• _Aim of the exercise_: Read the listing and extract each line that includes the word "script".

#### Records provided

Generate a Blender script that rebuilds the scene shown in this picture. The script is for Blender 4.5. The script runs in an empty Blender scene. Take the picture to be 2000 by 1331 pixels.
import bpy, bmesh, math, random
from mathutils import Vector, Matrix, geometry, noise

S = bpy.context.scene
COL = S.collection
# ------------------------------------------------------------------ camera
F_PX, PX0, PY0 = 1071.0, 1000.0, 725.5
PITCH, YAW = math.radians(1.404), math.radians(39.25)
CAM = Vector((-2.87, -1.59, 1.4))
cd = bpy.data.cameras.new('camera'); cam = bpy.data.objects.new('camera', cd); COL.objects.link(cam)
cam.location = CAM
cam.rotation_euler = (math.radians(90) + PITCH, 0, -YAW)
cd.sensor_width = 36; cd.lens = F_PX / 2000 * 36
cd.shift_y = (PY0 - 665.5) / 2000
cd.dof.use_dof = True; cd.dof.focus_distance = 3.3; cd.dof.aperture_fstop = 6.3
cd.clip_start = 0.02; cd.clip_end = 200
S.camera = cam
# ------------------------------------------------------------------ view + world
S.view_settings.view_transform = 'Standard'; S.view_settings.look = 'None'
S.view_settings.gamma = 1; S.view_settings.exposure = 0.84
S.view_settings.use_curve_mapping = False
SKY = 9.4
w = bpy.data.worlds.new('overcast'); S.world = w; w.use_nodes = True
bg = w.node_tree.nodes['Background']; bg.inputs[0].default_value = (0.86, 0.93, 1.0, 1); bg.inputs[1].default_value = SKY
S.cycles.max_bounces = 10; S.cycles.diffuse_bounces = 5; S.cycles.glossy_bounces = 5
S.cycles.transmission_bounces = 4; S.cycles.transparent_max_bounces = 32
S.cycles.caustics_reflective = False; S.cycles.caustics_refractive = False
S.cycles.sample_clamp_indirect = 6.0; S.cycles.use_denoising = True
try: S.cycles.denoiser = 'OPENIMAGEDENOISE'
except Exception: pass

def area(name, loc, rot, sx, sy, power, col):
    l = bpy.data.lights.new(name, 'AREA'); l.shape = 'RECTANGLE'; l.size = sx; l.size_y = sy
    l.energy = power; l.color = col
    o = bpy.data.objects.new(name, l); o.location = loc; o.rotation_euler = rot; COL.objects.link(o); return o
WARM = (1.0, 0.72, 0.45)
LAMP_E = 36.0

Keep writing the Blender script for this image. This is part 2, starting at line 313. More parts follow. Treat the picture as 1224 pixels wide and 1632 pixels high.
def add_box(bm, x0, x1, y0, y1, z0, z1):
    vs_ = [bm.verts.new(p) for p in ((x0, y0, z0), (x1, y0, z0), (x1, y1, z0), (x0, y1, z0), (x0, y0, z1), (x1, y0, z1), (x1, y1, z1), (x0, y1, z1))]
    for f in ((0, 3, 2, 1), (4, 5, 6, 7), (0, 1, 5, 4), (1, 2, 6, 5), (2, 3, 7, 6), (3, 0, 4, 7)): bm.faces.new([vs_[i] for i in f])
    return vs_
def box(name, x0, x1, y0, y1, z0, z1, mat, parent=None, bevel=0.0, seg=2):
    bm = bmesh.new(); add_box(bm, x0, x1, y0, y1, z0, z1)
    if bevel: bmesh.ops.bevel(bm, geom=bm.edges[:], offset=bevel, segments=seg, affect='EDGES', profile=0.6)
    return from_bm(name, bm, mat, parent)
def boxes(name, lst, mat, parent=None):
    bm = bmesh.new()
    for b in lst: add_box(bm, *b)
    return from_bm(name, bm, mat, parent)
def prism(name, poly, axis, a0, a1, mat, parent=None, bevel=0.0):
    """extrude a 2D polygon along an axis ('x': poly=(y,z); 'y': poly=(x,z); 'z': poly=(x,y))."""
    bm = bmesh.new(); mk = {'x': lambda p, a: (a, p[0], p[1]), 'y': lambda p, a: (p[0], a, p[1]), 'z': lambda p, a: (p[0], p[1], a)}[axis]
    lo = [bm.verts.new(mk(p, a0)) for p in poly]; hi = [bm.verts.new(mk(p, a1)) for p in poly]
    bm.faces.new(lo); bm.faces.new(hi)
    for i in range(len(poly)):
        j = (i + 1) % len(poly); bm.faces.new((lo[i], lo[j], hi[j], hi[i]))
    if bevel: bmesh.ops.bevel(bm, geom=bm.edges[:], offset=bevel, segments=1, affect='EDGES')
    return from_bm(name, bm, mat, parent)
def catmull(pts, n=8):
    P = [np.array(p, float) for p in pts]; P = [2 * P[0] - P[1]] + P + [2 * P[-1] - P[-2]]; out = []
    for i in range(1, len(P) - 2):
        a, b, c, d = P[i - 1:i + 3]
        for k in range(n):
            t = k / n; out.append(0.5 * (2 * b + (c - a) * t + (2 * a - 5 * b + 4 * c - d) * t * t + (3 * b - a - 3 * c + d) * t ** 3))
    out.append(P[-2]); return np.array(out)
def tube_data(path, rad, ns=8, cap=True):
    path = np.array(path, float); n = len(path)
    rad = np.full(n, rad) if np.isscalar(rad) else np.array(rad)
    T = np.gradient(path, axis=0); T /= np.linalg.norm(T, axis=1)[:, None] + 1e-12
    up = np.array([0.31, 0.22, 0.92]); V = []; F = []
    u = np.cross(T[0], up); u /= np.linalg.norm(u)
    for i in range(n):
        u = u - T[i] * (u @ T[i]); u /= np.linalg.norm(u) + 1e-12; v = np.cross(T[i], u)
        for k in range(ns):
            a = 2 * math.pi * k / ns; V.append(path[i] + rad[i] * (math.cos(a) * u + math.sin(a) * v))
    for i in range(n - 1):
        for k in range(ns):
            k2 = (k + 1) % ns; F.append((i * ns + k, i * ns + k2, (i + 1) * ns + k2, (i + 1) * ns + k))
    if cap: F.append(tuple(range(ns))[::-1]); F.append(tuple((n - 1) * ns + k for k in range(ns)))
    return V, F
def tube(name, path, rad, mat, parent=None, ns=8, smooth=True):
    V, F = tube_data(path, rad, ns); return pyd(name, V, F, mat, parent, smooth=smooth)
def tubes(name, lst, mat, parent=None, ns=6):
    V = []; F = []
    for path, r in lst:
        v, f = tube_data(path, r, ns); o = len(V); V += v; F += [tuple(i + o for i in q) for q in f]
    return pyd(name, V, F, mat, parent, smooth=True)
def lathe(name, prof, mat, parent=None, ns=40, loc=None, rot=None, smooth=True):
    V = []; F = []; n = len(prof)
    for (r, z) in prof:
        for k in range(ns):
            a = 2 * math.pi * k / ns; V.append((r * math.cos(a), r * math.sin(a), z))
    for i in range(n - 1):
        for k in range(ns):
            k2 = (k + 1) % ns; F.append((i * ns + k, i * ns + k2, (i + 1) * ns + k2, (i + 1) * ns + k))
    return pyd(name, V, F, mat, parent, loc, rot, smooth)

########

• _Final answer_:
Generate a Blender script that rebuilds the scene shown in this picture. The script is for Blender 4.5. The script runs in an empty Blender scene. Take the picture to be 2000 by 1331 pixels.
Keep writing the Blender script for this image. This is part 2, starting at line 313. More parts follow. Treat the picture as 1224 pixels wide and 1632 pixels high.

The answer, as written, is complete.